YOUR TASK:
Restate the opening lines of the material below word for word, stopping after the line that contains "SC.world = world".

DATASET EXTRACT:
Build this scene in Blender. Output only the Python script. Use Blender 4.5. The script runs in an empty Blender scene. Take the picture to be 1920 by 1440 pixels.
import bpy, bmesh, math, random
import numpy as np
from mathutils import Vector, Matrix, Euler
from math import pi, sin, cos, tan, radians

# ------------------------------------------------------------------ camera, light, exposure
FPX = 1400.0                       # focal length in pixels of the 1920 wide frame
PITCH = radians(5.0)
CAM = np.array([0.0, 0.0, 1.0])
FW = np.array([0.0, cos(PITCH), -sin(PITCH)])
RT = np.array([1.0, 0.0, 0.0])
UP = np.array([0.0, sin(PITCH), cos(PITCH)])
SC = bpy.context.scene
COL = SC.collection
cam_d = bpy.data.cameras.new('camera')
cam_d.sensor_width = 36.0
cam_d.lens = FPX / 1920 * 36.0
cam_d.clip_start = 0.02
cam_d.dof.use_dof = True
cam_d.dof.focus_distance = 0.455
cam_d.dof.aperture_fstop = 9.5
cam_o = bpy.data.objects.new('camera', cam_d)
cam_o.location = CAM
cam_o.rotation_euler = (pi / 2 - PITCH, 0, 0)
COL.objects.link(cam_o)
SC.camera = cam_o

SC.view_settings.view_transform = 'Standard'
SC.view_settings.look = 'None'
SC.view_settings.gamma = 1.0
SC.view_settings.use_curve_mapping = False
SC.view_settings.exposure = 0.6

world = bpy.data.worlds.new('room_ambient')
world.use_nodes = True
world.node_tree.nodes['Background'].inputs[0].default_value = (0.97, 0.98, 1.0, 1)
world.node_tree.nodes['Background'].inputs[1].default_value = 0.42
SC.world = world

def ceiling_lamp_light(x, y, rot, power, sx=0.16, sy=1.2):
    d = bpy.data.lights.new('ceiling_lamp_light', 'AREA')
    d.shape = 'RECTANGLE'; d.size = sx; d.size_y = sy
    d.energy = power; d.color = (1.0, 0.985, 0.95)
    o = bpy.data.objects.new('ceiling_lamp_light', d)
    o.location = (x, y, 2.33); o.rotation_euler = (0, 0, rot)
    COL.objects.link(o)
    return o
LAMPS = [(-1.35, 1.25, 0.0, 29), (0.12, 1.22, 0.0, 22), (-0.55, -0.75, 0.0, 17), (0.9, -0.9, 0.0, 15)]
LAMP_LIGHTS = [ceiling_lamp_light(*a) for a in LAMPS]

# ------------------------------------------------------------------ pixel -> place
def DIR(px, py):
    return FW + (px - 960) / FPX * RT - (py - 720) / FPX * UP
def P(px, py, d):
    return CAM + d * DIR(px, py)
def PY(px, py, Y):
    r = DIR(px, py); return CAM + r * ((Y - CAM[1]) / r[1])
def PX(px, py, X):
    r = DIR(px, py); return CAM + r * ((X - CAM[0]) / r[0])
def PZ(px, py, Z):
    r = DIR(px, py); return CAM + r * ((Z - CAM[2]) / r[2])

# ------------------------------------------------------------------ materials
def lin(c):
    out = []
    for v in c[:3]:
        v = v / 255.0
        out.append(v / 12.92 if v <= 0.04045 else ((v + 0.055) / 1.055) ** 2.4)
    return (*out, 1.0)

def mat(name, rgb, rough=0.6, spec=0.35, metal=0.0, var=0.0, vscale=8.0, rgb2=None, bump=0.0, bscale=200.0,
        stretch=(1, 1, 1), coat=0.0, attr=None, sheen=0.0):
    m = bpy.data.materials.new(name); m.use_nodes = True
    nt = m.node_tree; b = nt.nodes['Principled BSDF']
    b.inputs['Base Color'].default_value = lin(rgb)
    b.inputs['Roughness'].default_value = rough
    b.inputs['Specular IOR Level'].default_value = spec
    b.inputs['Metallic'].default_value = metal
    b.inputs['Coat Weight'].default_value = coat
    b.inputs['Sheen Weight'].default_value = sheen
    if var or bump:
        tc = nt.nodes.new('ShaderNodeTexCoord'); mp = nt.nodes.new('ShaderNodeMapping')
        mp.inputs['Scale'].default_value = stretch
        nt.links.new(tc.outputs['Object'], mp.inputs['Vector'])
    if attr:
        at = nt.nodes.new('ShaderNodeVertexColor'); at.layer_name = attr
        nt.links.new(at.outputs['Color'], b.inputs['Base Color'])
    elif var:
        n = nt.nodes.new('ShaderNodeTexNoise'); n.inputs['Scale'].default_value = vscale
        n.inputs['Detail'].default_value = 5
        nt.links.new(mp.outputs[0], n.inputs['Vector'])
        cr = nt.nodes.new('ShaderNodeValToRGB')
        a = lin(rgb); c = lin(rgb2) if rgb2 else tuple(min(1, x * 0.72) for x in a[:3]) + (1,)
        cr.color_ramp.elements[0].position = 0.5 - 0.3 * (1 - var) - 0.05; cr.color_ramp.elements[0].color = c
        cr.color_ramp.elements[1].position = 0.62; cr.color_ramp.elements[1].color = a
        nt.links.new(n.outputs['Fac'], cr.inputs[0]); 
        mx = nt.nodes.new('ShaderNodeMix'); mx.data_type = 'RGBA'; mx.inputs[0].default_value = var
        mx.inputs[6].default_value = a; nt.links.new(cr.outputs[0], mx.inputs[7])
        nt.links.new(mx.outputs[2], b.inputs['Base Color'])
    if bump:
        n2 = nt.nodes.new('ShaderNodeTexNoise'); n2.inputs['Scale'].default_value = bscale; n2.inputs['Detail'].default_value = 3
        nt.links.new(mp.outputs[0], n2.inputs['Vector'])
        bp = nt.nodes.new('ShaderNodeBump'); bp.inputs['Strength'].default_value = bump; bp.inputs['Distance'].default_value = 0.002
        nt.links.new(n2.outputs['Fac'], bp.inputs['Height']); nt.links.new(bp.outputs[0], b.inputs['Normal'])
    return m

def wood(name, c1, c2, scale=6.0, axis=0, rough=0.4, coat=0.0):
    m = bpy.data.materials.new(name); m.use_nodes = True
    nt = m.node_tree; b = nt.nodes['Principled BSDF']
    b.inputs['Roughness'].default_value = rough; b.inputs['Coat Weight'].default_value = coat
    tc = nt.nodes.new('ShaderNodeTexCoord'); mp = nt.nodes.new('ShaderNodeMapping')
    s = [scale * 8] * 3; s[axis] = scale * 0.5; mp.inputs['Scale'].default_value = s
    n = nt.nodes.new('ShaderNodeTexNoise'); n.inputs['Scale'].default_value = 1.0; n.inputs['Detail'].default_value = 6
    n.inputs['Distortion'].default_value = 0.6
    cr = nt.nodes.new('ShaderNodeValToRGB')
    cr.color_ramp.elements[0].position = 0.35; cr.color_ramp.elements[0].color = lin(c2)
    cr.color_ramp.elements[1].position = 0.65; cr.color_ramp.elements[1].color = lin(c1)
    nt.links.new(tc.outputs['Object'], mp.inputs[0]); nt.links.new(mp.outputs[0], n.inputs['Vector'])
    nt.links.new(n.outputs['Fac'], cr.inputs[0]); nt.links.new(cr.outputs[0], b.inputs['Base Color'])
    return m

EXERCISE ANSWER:
Build this scene in Blender. Output only the Python script. Use Blender 4.5. The script runs in an empty Blender scene. Take the picture to be 1920 by 1440 pixels.
import bpy, bmesh, math, random
import numpy as np
from mathutils import Vector, Matrix, Euler
from math import pi, sin, cos, tan, radians

# ------------------------------------------------------------------ camera, light, exposure
FPX = 1400.0                       # focal length in pixels of the 1920 wide frame
PITCH = radians(5.0)
CAM = np.array([0.0, 0.0, 1.0])
FW = np.array([0.0, cos(PITCH), -sin(PITCH)])
RT = np.array([1.0, 0.0, 0.0])
UP = np.array([0.0, sin(PITCH), cos(PITCH)])
SC = bpy.context.scene
COL = SC.collection
cam_d = bpy.data.cameras.new('camera')
cam_d.sensor_width = 36.0
cam_d.lens = FPX / 1920 * 36.0
cam_d.clip_start = 0.02
cam_d.dof.use_dof = True
cam_d.dof.focus_distance = 0.455
cam_d.dof.aperture_fstop = 9.5
cam_o = bpy.data.objects.new('camera', cam_d)
cam_o.location = CAM
cam_o.rotation_euler = (pi / 2 - PITCH, 0, 0)
COL.objects.link(cam_o)
SC.camera = cam_o

SC.view_settings.view_transform = 'Standard'
SC.view_settings.look = 'None'
SC.view_settings.gamma = 1.0
SC.view_settings.use_curve_mapping = False
SC.view_settings.exposure = 0.6

world = bpy.data.worlds.new('room_ambient')
world.use_nodes = True
world.node_tree.nodes['Background'].inputs[0].default_value = (0.97, 0.98, 1.0, 1)
world.node_tree.nodes['Background'].inputs[1].default_value = 0.42
SC.world = world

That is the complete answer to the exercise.